During the symposium, Braveboy announced a new Firearms Unit, with a goal of removing illegal firearms from the community, and a Drug Unit to be headed by Deputy State’s Attorney Perry Paylor, to focus on reducing the prevalence of opioids and fentanyl in the community. Another issue she plans to focus on is carjacking. 

Some of the biggest moments of her tenure thus far were successfully prosecuting the murder of Lt. Richard Collins, a Bowie State student who was killed on the College Park campus, testifying in Annapolis to expand the definition of hate crimes in Maryland, and improving reentry measures by providing second chances. The Emerging Adults program is designed for young adults before they are released, providing court and resources to prevent recidivism and improve outcomes for returning citizens. 

She also created a Multicultural Community task force and an LGBTQIA task force, the first of its kind in the county. 

Prince George’s County Sheriff John Carr, who was elected last year, was in attendance and believes that attending such seminars is valuable. 

“The biggest thing I hope people can learn is working together through the justice system, gaining trust and respect to support our efforts and ensure safety throughout the county,” he said. 

Some of the other attending electeds were Laurel Councilman Keith Sydnor (D), District 22 Del. Ashanti Martinez (D), District 23 Sen. Ron Watson (D), District 24 Delegate Tiffany Alston (D), District 25 Delegate Nick Charles (D), District 39 Delegate Gabriel Acevero (D), county Council member At-Large Calvin Hawkins (D) and Council Vice Chair Wala Blegay (D). Delegate Darryl Barnes (D), who recently announced his upcoming retirement from the General Assembly, was relaxed in attire with sneakers, yet still attentive to the presentations of the evening. 

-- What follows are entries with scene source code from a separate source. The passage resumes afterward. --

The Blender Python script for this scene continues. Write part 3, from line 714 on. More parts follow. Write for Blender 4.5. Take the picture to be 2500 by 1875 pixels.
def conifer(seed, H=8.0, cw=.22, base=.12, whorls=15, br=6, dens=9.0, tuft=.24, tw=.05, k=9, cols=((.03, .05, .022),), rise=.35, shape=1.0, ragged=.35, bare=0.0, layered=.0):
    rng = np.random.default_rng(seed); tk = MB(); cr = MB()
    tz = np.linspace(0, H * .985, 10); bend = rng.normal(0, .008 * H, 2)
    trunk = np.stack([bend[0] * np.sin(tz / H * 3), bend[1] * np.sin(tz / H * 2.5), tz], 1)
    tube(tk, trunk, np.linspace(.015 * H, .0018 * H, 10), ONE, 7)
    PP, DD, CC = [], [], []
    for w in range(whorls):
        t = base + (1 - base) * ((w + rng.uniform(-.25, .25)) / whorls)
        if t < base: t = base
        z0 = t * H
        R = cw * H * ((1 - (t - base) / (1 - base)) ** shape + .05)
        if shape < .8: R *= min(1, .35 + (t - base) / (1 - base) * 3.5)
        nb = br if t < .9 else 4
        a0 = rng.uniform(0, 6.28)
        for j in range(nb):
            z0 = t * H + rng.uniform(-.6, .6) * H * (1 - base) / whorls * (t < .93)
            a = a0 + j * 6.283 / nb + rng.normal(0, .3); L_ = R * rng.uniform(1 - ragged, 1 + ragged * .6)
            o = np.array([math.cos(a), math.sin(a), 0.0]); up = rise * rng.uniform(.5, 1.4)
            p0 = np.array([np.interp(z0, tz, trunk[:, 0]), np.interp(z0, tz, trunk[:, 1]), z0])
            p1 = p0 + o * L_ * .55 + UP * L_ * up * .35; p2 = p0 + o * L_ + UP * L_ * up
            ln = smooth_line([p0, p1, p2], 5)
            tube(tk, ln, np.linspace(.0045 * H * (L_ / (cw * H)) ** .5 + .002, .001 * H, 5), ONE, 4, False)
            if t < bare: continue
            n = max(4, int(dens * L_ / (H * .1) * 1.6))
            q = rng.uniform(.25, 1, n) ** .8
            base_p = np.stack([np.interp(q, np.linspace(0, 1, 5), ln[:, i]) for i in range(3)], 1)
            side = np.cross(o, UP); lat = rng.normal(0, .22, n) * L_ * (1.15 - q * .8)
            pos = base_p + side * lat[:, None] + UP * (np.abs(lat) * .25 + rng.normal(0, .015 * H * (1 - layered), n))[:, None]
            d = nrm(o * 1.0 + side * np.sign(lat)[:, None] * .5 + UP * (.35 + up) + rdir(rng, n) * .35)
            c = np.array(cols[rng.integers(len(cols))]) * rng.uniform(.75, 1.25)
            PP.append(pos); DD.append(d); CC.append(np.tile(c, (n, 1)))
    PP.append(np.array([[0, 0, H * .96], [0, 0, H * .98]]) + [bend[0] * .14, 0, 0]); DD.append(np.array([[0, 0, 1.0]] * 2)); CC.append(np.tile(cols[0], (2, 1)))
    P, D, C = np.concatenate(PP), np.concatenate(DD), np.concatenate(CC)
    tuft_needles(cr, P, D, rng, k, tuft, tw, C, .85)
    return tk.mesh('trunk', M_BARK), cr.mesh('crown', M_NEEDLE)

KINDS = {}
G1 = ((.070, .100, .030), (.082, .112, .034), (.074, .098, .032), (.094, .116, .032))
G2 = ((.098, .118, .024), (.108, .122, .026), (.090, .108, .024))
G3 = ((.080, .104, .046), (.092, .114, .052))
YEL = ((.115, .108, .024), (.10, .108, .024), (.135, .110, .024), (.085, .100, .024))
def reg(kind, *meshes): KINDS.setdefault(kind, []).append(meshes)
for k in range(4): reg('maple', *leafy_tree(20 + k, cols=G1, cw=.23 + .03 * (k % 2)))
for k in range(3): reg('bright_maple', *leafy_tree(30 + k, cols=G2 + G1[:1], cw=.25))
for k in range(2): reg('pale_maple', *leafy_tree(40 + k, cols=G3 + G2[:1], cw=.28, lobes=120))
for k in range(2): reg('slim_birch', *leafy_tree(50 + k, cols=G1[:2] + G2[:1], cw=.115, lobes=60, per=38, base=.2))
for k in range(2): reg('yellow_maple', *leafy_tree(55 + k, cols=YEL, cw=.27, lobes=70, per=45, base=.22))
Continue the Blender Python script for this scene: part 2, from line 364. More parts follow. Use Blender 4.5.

“Most state’s attorneys come in and focus on crime but she’s focused on more than that. She wants to help build back our communities, so let’s give her a hand,” Blegay said before the state’s attorney came up to speak. “The biggest issue I hear about in Prince George’s County is crime. I read a report where we are losing population faster than any of the surrounding counties. If we do not address the situation of crime and Justice, it will affect our region and our community.”

Jeanette Brandon runs Together We Can, a nonprofit centered on assisting community residents, particularly youth, seniors and victims of domestic violence. 

During the seminar, Braveboy said “We have implemented smart and bold strategies to fight domestic violence, including a strangulation protocol. After implementing these strategies, we have seen a 42% decrease in partner homicides in Prince George’s.”

Brandon is supportive of hosting public seminars to learn more about new laws and public safety updates. 

“It gives people the knowledge that a lot of them don’t have, opens their minds to learn things that they wouldn’t know otherwise,” she said. 

Tim Esuola, a county native who now works as an Enrollment Service Specialist at Bowie State University, said such seminars “gives us the exposure, lets students know what’s going on. Especially the criminal justice majors, who get to see people in their field. I like this event.”

The Bowie State Criminal Justice Department offers the only college courses in the state for inmates at Jessup Correctional Facility, and one of only two operated by HBCUs in the nation. An education program for incarcerated women will begin this fall.